» **Exercise brief**:
The entries below contain a line with "The USD Python" and a line with "obj('broken_stone', (v, f), MAT['rock']". Quote exactly those two lines and all lines between them.

» **Provided information**:
────────────────────────────────────────
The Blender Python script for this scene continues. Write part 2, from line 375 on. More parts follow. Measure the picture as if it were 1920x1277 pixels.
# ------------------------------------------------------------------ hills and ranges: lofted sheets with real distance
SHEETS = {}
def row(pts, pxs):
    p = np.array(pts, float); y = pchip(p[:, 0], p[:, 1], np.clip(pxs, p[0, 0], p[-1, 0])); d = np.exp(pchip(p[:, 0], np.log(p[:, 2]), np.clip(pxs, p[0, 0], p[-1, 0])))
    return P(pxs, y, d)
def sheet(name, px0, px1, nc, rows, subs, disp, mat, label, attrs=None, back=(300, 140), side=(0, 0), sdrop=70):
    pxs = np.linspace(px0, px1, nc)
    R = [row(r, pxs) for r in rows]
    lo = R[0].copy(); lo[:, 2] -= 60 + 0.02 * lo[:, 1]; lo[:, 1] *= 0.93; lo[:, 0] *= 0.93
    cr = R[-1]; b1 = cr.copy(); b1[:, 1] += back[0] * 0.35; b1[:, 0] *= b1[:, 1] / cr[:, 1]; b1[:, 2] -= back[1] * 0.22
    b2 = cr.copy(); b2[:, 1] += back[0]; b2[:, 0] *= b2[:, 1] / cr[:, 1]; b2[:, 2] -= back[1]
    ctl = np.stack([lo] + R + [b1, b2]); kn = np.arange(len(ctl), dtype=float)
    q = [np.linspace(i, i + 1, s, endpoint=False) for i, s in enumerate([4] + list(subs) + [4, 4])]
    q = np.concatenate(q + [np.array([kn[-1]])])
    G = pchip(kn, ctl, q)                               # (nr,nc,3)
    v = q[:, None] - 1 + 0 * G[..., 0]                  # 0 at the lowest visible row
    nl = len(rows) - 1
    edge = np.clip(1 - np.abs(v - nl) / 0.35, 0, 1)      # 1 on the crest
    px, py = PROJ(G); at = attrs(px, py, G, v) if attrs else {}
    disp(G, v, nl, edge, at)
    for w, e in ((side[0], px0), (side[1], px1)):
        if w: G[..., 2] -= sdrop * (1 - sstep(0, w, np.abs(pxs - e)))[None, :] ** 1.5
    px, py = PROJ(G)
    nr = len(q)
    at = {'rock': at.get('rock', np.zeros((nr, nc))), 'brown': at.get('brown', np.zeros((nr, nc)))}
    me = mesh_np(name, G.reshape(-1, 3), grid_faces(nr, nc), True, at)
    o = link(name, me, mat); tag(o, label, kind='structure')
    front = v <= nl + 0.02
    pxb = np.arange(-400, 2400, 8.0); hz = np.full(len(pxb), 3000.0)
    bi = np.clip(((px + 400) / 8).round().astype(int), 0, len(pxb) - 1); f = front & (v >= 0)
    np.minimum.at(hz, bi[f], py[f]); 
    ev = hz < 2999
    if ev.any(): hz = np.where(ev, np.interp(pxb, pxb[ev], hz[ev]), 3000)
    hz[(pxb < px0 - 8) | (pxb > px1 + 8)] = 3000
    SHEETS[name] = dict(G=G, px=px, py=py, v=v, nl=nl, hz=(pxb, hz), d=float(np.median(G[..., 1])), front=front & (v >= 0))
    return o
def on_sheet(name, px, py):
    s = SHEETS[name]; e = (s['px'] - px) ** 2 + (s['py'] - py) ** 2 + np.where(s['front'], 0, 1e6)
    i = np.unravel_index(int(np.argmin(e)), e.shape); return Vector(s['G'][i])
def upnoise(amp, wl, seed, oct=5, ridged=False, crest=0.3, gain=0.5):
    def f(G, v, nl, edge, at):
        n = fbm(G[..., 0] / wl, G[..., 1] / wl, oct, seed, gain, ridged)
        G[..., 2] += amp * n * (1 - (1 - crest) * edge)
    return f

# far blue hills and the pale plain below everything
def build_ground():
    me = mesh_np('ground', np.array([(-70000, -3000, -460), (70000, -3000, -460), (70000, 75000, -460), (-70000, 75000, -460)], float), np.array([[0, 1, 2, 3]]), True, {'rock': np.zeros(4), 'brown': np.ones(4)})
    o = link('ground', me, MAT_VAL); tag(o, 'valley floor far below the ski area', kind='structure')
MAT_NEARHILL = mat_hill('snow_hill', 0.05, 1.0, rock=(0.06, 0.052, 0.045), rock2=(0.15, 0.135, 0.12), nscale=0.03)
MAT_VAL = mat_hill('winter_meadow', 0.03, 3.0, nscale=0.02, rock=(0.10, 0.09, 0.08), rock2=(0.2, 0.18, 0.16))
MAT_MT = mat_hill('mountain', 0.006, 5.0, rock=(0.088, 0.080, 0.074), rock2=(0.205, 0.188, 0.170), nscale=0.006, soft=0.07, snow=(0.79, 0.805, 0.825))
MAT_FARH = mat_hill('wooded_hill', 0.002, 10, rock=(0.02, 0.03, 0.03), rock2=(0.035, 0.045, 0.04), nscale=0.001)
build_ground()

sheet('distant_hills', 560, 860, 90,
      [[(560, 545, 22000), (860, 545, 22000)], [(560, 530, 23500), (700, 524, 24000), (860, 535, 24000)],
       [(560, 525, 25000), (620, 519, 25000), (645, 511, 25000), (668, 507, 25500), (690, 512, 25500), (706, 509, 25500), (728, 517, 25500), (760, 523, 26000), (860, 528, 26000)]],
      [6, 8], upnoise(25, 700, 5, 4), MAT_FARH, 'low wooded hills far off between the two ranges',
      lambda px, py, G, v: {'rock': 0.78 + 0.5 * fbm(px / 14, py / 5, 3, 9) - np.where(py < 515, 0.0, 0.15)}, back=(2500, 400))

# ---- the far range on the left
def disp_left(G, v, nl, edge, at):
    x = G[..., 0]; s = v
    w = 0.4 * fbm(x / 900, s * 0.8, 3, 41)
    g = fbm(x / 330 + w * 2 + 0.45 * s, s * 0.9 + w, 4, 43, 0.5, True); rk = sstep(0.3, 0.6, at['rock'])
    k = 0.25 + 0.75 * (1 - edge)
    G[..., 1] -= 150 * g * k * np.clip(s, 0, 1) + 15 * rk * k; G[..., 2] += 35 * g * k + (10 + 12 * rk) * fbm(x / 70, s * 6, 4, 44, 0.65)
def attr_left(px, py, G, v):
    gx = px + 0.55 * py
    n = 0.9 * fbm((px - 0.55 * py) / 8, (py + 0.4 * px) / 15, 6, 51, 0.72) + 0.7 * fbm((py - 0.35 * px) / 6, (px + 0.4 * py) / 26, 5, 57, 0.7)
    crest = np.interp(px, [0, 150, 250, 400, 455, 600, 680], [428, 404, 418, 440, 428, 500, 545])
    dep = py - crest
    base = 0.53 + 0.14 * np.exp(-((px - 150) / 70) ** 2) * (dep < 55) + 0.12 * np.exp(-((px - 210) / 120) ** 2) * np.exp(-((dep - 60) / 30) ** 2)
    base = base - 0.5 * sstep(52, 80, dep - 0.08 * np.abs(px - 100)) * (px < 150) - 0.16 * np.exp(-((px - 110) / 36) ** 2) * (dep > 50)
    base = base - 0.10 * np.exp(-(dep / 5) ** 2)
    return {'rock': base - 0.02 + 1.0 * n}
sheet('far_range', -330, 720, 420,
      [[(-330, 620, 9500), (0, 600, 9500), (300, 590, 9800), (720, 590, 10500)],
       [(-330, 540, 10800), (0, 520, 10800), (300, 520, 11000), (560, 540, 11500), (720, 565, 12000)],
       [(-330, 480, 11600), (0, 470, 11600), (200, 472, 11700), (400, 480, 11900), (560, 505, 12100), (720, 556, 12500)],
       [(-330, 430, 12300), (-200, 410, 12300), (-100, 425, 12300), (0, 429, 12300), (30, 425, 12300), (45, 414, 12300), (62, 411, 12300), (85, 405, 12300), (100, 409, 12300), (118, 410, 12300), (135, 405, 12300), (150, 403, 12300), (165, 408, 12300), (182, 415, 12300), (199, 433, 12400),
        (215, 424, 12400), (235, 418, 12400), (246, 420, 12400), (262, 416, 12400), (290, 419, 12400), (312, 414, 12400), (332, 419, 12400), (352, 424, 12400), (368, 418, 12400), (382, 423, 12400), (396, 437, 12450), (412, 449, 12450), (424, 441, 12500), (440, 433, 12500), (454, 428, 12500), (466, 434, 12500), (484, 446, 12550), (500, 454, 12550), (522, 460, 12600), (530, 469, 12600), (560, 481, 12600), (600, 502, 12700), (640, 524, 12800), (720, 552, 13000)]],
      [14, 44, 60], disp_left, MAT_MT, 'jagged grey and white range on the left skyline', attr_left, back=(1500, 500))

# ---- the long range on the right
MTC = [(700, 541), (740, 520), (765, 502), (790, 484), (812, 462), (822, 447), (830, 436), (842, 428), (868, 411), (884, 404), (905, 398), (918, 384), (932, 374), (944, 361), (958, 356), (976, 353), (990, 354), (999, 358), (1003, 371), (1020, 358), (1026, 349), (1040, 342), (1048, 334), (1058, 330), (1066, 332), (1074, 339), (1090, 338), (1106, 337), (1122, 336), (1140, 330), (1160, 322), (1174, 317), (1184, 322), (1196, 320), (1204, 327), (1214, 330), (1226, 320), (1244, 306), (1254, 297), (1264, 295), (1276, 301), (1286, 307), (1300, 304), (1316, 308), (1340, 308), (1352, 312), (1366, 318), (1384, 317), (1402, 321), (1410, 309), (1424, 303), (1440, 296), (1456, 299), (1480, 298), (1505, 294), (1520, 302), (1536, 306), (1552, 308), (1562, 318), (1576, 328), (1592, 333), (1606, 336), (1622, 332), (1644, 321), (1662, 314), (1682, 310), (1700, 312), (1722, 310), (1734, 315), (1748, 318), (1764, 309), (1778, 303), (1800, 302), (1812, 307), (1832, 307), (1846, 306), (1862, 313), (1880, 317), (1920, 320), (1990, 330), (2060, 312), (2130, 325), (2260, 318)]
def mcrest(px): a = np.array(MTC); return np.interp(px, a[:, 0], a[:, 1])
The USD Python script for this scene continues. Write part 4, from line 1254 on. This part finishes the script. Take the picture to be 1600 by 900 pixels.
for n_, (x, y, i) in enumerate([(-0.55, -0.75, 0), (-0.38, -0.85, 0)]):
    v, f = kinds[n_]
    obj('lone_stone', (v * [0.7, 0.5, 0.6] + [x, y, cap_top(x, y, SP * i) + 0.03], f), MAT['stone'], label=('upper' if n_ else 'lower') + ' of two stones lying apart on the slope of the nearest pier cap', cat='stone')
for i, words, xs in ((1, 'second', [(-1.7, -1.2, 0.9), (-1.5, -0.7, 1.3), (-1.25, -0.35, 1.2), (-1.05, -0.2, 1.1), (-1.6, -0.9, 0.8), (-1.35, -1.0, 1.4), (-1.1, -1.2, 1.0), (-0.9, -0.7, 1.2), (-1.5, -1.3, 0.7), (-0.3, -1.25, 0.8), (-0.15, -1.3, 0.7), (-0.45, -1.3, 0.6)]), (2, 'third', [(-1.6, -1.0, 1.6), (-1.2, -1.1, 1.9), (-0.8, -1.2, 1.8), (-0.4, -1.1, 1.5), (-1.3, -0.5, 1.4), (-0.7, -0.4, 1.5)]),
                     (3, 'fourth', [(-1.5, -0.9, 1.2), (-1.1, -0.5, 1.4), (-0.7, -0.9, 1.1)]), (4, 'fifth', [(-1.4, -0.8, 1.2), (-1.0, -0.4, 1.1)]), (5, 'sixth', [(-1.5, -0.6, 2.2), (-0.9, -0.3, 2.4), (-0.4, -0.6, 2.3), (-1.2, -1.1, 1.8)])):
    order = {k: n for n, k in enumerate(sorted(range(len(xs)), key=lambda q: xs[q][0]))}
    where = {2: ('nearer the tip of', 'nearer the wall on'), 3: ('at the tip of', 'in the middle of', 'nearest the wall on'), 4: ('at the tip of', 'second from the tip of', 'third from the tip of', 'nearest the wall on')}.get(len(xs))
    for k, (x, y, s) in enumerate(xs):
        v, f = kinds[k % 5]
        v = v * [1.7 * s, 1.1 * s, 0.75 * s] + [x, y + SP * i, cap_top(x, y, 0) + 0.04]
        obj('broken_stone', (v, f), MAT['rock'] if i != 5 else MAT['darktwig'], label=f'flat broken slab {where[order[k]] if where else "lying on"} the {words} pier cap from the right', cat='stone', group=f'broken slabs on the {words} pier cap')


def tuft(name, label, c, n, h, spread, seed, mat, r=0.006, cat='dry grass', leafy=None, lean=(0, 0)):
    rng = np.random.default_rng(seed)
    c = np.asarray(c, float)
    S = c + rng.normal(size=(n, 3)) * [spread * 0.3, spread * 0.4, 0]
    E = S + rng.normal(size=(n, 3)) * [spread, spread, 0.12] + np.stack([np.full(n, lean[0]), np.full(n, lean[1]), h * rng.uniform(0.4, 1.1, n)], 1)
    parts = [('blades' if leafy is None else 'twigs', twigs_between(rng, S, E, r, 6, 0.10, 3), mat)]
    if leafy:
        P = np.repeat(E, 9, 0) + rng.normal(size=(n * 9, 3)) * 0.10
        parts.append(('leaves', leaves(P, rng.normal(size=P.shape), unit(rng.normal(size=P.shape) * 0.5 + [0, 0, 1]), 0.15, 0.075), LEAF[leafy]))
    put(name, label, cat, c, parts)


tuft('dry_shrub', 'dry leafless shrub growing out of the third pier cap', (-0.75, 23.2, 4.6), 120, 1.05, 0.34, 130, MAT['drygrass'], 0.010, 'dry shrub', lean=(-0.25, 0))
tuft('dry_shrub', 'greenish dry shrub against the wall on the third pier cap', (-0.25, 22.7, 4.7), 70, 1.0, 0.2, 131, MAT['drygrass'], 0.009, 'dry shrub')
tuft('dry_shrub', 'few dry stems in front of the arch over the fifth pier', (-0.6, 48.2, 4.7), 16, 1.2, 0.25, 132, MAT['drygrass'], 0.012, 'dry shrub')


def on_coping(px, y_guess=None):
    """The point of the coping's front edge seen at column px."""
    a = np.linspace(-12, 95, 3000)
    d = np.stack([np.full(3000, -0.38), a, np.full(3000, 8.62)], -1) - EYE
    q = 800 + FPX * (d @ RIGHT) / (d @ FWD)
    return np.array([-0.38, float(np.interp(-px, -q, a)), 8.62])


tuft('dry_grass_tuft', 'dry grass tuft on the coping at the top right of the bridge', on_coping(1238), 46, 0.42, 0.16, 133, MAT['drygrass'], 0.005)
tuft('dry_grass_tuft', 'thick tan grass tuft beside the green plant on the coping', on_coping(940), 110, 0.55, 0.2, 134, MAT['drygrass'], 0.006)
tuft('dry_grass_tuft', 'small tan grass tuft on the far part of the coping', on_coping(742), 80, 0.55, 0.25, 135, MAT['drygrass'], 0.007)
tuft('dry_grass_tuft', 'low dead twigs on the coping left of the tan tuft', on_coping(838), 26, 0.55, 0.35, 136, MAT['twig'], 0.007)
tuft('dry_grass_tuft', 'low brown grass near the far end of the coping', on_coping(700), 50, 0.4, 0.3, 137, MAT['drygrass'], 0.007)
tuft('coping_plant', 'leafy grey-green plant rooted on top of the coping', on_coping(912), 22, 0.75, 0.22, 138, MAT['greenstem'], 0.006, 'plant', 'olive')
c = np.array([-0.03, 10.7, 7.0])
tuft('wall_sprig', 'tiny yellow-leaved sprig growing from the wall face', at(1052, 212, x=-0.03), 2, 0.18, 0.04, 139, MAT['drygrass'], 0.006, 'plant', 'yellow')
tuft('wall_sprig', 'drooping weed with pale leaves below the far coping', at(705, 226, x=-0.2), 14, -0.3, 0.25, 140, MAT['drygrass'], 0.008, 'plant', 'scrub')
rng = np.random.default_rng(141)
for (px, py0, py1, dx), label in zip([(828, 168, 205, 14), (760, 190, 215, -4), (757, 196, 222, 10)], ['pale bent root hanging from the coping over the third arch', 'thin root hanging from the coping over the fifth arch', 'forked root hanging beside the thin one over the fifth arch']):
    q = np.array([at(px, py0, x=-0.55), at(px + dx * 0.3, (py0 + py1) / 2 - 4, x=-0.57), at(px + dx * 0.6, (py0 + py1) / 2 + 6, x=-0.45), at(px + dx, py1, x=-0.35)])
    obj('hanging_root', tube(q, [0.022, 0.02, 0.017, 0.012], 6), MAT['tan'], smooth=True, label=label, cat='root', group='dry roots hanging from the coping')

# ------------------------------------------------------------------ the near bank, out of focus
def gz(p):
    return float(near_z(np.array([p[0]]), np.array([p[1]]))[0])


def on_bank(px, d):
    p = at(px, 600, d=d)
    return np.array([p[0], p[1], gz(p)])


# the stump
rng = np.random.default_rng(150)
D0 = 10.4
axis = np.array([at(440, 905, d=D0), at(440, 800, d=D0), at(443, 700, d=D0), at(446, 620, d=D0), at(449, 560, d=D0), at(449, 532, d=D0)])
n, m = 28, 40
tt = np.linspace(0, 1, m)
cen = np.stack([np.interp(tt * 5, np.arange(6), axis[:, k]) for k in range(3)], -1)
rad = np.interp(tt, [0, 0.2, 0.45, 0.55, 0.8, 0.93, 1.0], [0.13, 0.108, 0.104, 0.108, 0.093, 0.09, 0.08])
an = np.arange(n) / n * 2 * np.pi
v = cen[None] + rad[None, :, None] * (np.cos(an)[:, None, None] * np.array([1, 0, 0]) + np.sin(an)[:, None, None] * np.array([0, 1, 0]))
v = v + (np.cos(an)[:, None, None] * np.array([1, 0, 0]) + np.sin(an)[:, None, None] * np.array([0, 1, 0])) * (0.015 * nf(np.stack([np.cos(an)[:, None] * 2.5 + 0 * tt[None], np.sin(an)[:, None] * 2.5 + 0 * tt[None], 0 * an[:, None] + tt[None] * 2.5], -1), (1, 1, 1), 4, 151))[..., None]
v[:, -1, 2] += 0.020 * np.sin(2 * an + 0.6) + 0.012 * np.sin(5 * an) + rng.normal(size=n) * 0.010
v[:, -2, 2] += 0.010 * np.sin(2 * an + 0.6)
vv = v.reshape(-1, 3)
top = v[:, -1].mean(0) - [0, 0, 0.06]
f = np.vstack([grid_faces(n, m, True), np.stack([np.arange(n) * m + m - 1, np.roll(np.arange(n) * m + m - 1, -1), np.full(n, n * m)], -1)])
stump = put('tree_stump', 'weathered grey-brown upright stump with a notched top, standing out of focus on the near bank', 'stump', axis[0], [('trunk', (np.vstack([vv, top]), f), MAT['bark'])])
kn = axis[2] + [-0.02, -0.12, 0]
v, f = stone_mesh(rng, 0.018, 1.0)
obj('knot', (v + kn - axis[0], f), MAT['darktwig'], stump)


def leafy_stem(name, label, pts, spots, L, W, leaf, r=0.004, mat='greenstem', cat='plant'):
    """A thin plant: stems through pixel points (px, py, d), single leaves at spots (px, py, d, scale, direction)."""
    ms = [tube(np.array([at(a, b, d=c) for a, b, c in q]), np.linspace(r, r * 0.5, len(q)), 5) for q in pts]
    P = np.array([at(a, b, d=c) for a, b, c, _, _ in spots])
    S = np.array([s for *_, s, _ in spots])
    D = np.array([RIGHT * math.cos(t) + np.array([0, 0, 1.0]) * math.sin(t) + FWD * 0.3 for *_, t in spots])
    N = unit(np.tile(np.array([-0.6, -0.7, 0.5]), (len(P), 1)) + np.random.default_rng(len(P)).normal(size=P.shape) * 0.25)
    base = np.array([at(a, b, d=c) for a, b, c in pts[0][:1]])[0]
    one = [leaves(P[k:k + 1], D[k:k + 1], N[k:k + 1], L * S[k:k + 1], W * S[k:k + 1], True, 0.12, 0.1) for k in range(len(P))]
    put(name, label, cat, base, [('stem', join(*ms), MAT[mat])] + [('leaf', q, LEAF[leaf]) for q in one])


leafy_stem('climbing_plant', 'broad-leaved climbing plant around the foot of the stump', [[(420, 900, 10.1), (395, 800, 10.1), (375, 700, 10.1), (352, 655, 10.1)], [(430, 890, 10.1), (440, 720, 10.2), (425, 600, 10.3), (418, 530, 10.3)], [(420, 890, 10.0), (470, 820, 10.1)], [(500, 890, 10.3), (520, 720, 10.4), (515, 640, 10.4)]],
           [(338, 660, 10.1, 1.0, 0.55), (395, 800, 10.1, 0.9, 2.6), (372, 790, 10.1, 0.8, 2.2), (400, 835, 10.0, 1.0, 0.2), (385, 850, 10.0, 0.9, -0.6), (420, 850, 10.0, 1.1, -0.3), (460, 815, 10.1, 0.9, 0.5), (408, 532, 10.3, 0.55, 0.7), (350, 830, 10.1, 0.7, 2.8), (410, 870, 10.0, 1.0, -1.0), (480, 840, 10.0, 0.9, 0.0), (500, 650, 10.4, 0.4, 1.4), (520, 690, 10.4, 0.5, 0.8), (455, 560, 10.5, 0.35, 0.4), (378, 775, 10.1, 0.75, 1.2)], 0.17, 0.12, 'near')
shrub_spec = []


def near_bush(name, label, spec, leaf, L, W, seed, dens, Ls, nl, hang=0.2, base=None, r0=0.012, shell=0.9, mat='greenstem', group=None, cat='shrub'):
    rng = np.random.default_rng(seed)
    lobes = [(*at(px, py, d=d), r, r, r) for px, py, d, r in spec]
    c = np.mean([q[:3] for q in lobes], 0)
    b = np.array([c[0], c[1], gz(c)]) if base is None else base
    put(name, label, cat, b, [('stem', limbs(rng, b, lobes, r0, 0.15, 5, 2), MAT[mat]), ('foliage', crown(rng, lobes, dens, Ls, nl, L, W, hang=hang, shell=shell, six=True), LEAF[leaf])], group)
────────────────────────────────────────
» **Finished exercise**:
The USD Python script for this scene continues. Write part 4, from line 1254 on. This part finishes the script. Take the picture to be 1600 by 900 pixels.
for n_, (x, y, i) in enumerate([(-0.55, -0.75, 0), (-0.38, -0.85, 0)]):
    v, f = kinds[n_]
    obj('lone_stone', (v * [0.7, 0.5, 0.6] + [x, y, cap_top(x, y, SP * i) + 0.03], f), MAT['stone'], label=('upper' if n_ else 'lower') + ' of two stones lying apart on the slope of the nearest pier cap', cat='stone')
for i, words, xs in ((1, 'second', [(-1.7, -1.2, 0.9), (-1.5, -0.7, 1.3), (-1.25, -0.35, 1.2), (-1.05, -0.2, 1.1), (-1.6, -0.9, 0.8), (-1.35, -1.0, 1.4), (-1.1, -1.2, 1.0), (-0.9, -0.7, 1.2), (-1.5, -1.3, 0.7), (-0.3, -1.25, 0.8), (-0.15, -1.3, 0.7), (-0.45, -1.3, 0.6)]), (2, 'third', [(-1.6, -1.0, 1.6), (-1.2, -1.1, 1.9), (-0.8, -1.2, 1.8), (-0.4, -1.1, 1.5), (-1.3, -0.5, 1.4), (-0.7, -0.4, 1.5)]),
                     (3, 'fourth', [(-1.5, -0.9, 1.2), (-1.1, -0.5, 1.4), (-0.7, -0.9, 1.1)]), (4, 'fifth', [(-1.4, -0.8, 1.2), (-1.0, -0.4, 1.1)]), (5, 'sixth', [(-1.5, -0.6, 2.2), (-0.9, -0.3, 2.4), (-0.4, -0.6, 2.3), (-1.2, -1.1, 1.8)])):
    order = {k: n for n, k in enumerate(sorted(range(len(xs)), key=lambda q: xs[q][0]))}
    where = {2: ('nearer the tip of', 'nearer the wall on'), 3: ('at the tip of', 'in the middle of', 'nearest the wall on'), 4: ('at the tip of', 'second from the tip of', 'third from the tip of', 'nearest the wall on')}.get(len(xs))
    for k, (x, y, s) in enumerate(xs):
        v, f = kinds[k % 5]
        v = v * [1.7 * s, 1.1 * s, 0.75 * s] + [x, y + SP * i, cap_top(x, y, 0) + 0.04]
        obj('broken_stone', (v, f), MAT['rock'] if i != 5 else MAT['darktwig'], label=f'flat broken slab {where[order[k]] if where else "lying on"} the {words} pier cap from the right', cat='stone', group=f'broken slabs on the {words} pier cap')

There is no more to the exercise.